■ **EXTRACTED RECORDS**
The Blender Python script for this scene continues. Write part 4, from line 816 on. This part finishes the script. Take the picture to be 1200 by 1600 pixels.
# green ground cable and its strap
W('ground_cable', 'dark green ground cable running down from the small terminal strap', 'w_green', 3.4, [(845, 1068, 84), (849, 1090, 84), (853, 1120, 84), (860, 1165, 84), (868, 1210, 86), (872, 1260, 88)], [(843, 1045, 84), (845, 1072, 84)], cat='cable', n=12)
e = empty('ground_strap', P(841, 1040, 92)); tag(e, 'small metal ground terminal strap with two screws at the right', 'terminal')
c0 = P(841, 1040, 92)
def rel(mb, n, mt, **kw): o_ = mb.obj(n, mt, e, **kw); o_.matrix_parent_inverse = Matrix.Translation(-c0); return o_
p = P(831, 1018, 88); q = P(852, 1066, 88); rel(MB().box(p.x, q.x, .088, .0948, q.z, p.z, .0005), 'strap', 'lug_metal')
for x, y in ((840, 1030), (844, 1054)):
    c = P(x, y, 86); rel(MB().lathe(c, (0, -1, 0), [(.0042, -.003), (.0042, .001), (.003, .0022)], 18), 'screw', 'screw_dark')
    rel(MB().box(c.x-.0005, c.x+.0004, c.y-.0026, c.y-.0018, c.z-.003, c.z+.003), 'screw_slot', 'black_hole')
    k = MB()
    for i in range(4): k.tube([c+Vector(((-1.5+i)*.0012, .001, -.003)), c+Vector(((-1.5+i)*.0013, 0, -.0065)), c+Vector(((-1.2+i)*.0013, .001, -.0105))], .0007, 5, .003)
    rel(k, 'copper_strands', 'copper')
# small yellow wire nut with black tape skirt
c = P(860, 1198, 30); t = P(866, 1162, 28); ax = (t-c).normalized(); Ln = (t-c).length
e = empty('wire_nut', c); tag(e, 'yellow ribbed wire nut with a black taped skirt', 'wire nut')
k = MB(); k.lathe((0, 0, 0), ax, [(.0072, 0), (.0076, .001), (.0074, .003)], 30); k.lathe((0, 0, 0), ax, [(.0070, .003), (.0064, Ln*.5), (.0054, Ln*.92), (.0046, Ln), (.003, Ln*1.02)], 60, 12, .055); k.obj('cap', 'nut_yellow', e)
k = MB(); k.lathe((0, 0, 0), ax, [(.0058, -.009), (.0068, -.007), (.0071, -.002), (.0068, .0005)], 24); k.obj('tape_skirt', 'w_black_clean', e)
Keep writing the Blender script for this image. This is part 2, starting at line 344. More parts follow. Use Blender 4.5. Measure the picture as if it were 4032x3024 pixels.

■ **WHAT TO PRODUCE**
Write out every line from the records above, word for word.

■ **OUTPUT BELOW**
The Blender Python script for this scene continues. Write part 4, from line 816 on. This part finishes the script. Take the picture to be 1200 by 1600 pixels.
# green ground cable and its strap
W('ground_cable', 'dark green ground cable running down from the small terminal strap', 'w_green', 3.4, [(845, 1068, 84), (849, 1090, 84), (853, 1120, 84), (860, 1165, 84), (868, 1210, 86), (872, 1260, 88)], [(843, 1045, 84), (845, 1072, 84)], cat='cable', n=12)
e = empty('ground_strap', P(841, 1040, 92)); tag(e, 'small metal ground terminal strap with two screws at the right', 'terminal')
c0 = P(841, 1040, 92)
def rel(mb, n, mt, **kw): o_ = mb.obj(n, mt, e, **kw); o_.matrix_parent_inverse = Matrix.Translation(-c0); return o_
p = P(831, 1018, 88); q = P(852, 1066, 88); rel(MB().box(p.x, q.x, .088, .0948, q.z, p.z, .0005), 'strap', 'lug_metal')
for x, y in ((840, 1030), (844, 1054)):
    c = P(x, y, 86); rel(MB().lathe(c, (0, -1, 0), [(.0042, -.003), (.0042, .001), (.003, .0022)], 18), 'screw', 'screw_dark')
    rel(MB().box(c.x-.0005, c.x+.0004, c.y-.0026, c.y-.0018, c.z-.003, c.z+.003), 'screw_slot', 'black_hole')
    k = MB()
    for i in range(4): k.tube([c+Vector(((-1.5+i)*.0012, .001, -.003)), c+Vector(((-1.5+i)*.0013, 0, -.0065)), c+Vector(((-1.2+i)*.0013, .001, -.0105))], .0007, 5, .003)
    rel(k, 'copper_strands', 'copper')
# small yellow wire nut with black tape skirt
c = P(860, 1198, 30); t = P(866, 1162, 28); ax = (t-c).normalized(); Ln = (t-c).length
e = empty('wire_nut', c); tag(e, 'yellow ribbed wire nut with a black taped skirt', 'wire nut')
k = MB(); k.lathe((0, 0, 0), ax, [(.0072, 0), (.0076, .001), (.0074, .003)], 30); k.lathe((0, 0, 0), ax, [(.0070, .003), (.0064, Ln*.5), (.0054, Ln*.92), (.0046, Ln), (.003, Ln*1.02)], 60, 12, .055); k.obj('cap', 'nut_yellow', e)
k = MB(); k.lathe((0, 0, 0), ax, [(.0058, -.009), (.0068, -.007), (.0071, -.002), (.0068, .0005)], 24); k.obj('tape_skirt', 'w_black_clean', e)
Keep writing the Blender script for this image. This is part 2, starting at line 344. More parts follow. Use Blender 4.5. Measure the picture as if it were 4032x3024 pixels.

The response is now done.